Depois dessas observações, passo àquela parte da ética que trata da maneira de chegar à liberdade ou do caminho pelo qual se chega a ela. Tratarei, por isso, do poder da razão, mostrando o que pode a razão contra as paixões, e depois, o que é a liberdade da mente humana, a felicidade. E é por causa dessa liberdade da mente que o sábio é mais poderoso do que o ignorante.
Ao mostrar o poder da mente sobre as paixões, verifica-se que a grandeza maior da mente é a liberdade. E se a liberdade da mente é maior do que as paixões —o medo, a tristeza, a bajulação, a vergonha, o desprezo, a submissão— há de concluir-se que só a liberdade produz a verdadeira paz e conciliação na sociedade dos homens. Qualquer outra paz e segurança, que não sejam geradas pela liberdade, são uma falsa paz e uma falsa segurança.


Baruch-Spinoza (1632-1667) era judeu, pertencente a uma família oriunda da Espanha, que passou de Portugal aos Países Baixos. Expulso de sua sinagoga, suas relações foram entre cristãos, especialmente em Amsterdã, onde nasceu, e em Haia. Spinoza, às vezes chamado Espinoza, cultivou sempre o amor à liberdade e à própria independência, recusando, por isso, uma cátedra que lhe ofereceram na prestigiosa Universidade de Heidelberg.
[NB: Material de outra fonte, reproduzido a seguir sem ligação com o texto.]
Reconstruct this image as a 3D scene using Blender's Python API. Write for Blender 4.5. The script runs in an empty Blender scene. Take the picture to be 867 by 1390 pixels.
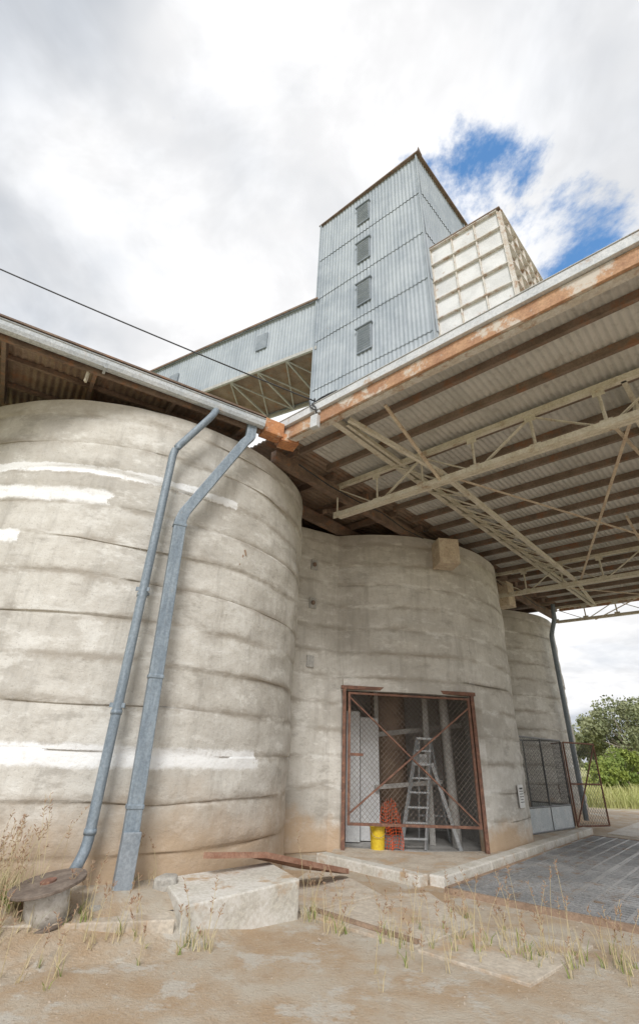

Sua participação na política holandesa foi marcada por gestos de bravura moral e de grande honra pessoal. Afetado de tuberculose, morreu jovem, antes de publicar sua obra capital —"A Ética", editada depois de sua morte. Escreveu quase sempre em latim, língua para a qual traduziu seu próprio nome, passando a chamar-se Benedictus. Mas também escreveu parte de seus trabalhos em holandês. É de trechos de sua "Ética" o texto que hoje publicamos.